It was dusk when we arrived at Porta Nuova train station in Turin. Whilst we were trying to figure out where our hostel was we walked down the wide Corso Emmanuelle II. Every town in Italy has a street called the Corso Emmanuelle II. The evening was cool, it was 50% less humid than Milan and the streets were lined with huge trees amassed with deep green leaves. At the end of the road in the direction of the Po river are great hills covered in trees that frame the city. There are many boutique shops, artisan cafes and cute little pasticcerias. The area where our hostel was seemed quite hipster, it was full of bars and trendy pizzerias and a cool art studio/gallery with a quote from Yoda in Italian as its sign. Apparently the residents thought the area is pretty trendy too since someone had graffitied “Via Hipster” on the wall. The hostel itself was even nicer, it is colourfully and cosily decorated, super clean and has a “relax room” with sofas, foosball, a communal guitar and a bar with free coffee. Our plan was to grab a slice of pizza and head to bed by 10:30 so we could wake up early. A pizzeria around the corner called Frattelli Pummarò was recommended to us by the guy at reception so we headed down to pick up a pizza. On the way back we decided to pick up a beer each from the local corner shop. With our bottle of Moretti and our delicious pizza we went to sit in the hostel’s garden, eat, drink and head to bed.

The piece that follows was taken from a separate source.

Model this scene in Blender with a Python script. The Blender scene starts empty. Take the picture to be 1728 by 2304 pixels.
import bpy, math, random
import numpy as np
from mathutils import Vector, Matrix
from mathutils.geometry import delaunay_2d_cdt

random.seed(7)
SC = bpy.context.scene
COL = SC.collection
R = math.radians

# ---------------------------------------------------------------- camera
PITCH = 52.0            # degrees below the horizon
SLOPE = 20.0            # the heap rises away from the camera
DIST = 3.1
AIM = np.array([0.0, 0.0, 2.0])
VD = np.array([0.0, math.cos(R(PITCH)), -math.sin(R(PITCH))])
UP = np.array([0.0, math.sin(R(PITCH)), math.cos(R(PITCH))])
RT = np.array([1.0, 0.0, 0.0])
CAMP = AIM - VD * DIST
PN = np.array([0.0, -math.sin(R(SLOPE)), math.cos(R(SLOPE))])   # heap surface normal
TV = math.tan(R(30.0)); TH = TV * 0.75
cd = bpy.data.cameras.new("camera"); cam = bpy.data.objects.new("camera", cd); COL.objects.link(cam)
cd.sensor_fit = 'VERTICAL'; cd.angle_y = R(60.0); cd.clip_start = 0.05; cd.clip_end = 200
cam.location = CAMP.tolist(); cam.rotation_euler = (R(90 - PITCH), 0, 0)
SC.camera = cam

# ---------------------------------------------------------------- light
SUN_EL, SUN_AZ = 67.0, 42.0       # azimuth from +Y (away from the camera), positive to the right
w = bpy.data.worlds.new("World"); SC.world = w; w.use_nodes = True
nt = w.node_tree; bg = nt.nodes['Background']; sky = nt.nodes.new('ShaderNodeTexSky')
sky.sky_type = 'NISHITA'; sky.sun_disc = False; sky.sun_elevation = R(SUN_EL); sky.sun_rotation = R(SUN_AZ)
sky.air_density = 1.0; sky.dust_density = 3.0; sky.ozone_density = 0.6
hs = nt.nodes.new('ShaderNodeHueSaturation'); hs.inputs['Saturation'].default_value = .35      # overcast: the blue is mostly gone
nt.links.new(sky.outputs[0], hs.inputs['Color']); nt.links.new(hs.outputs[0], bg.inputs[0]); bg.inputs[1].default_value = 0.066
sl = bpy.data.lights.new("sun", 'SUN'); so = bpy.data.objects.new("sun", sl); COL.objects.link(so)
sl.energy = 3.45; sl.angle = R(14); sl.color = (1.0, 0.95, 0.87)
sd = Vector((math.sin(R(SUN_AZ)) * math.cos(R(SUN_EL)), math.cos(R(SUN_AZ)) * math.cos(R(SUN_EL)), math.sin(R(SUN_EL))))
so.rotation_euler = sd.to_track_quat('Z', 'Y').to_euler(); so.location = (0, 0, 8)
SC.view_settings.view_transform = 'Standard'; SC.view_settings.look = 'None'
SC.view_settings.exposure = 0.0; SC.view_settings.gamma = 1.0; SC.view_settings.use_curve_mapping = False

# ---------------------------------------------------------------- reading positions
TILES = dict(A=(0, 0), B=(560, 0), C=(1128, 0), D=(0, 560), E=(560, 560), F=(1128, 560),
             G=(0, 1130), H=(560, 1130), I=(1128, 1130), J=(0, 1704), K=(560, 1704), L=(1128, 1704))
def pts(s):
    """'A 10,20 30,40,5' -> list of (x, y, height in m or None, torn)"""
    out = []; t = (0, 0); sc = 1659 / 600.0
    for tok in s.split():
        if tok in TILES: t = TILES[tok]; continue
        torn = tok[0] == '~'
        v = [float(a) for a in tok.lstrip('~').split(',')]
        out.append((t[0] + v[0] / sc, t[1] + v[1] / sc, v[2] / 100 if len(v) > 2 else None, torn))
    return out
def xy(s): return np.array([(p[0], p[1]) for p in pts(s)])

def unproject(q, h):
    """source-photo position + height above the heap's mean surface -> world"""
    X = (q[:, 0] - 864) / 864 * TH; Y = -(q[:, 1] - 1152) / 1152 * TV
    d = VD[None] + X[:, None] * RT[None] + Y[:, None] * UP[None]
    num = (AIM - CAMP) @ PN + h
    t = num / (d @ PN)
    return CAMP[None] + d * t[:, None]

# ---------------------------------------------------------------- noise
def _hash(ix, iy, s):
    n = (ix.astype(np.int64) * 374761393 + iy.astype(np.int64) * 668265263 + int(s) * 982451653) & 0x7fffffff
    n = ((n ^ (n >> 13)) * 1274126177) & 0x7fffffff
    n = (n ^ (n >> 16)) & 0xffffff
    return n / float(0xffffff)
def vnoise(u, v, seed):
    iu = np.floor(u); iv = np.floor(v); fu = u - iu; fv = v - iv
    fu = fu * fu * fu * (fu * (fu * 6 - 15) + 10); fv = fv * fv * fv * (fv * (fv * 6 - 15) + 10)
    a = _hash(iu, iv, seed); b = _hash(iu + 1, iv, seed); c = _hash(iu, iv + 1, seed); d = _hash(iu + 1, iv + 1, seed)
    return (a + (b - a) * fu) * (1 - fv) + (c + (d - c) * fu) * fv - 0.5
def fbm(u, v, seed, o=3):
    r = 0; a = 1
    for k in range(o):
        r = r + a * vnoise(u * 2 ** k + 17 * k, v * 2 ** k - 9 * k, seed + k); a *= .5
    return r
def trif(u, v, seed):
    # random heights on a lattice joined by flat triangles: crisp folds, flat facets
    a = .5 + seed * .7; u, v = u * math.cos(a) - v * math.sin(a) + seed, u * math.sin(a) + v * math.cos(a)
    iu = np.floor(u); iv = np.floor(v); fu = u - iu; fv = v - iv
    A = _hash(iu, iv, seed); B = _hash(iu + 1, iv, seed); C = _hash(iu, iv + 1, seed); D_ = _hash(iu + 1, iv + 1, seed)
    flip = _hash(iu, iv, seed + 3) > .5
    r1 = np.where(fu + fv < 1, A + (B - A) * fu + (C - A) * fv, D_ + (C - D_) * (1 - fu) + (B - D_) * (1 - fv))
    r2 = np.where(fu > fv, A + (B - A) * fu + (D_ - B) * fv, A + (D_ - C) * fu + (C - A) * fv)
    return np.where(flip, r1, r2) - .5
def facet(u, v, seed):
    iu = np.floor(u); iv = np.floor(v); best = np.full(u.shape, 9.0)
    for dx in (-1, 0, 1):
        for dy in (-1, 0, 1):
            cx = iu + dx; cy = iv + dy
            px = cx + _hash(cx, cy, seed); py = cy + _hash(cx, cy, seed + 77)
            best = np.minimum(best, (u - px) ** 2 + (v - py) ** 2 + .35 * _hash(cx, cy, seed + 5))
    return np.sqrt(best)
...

Across the beer garden was a table of guys, chatting away who introduced themselves to us. Three of them, Yaya, Najd and Oli, were in Turin for a conference on environmental building techniques or something and the other, and Mustafa, was just a kid backpacking around Italy like we were. Yaya was an architect from Tehran now living in Liverpool and to say he was passionate would be an understatement. His antithesis Najd, a Moroccan living in Vienna, did something with computers according to the others, a fact he vehemently rejected. Najd spent most of the evening attacking Yaya for being an architect and liking art and music and literature too much, things he seemed to find at least pointless if not completely abhorrent. The rest of the evening he spent abusing his French companion, who used to be his colleague back in Vienna, but apparently wasn’t anymore, and whose name I can’t pronounce let alone spell but sounded like something between Orlean and Oliver so I will just refer to him as Oli. He said it was the name of some medieval cardinal. Oli was a calm, quiet Parisian. He looked typically French. Pale and thin with big eyes and thick curly brown hair, he looked plain and too angular at first but seemed to become prettier with every glance. All night he was silent except for a random fact or awkward comment. Najd seemed to think Oli was very similar to me, which I didn’t know whether to be insulted or complimented by.

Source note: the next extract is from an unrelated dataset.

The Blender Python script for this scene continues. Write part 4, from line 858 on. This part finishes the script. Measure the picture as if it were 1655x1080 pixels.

Our other companion, Mustafa, was a handsome Turk who oozed mysticism from the shadows of the garden veranda. He was a lone traveller of 23 who doing pretty much our route around Italy but in reverse, from Rome to Milan. He was in his last leg and would be heading to Milan the next day. There was a neat sort of symmetry to our meeting. They were such a funny, chatty group it was hard not to be draw into their dynamic. We talked out in the garden for a good hour and half before the passive aggressive neighbour who kept clapping and throwing water down at the gazebo we were sitting under finally defeated us. The way Italian houses are built, all backing onto each other in a square, makes it uncomfortably crowded and a little to communal. And since it’s too hot not to have the windows open at night, the smallest sound bounces off the walls and into every fidgety slumberer’s bedroom. We all agreed it would be weird to live directly facing three other people’s balconies and bedroom windows, Yaya told us that it was illegal to build houses like this in the UK, and I can really see why, we can barely stand our neighbours sharing a wall with us.
Instead of taking the opportunity to head to bed we decided to head downstairs to the “relax room” and keep debating about religion, colonialism and which vegetables we would be if we were a vegetable- a question my friend insisted on asking every new person we met. Whilst we tried to stop Yaya, the Richard Dawkins devotee and Najd, the self-proclaimed Radical Muslim (in a ‘I drink beer and eat the occasional bacon sandwich’ kind of way) from going to blows, Mustafa quietly serenaded us with some expert Spanish guitar music. Soon Yaya and Oli headed to bed as they all had to be up early to give speeches and presentations that they hadn’t prepared yet, in the morning. Before I could convince my friend it was best if we went to bed as well, another one of their bunch, a Greek who lived in London and whose name I have probably misremembered as Alexei, traded places with them. Mustafa kept soothingly strumming the guitar in the corner and my friend and I tried to defend ourselves against the Greek attacks about British food and we all tried to explain the mysteries of the Sunday Roast to Najd. Finally, way past 1 am we dragged ourselves to bed, knowing we had to get up in less than 5 hours to go and see the Shroud of Turin. But it was worth it, meeting people you’d never normally meet is almost as good as visiting a new place. In a way they are both the same. These cities and countries can seem foreign at first, a little odd or strange but get to know them, talk to them, explore them and you realise they have more in common with the cities you know, than differences.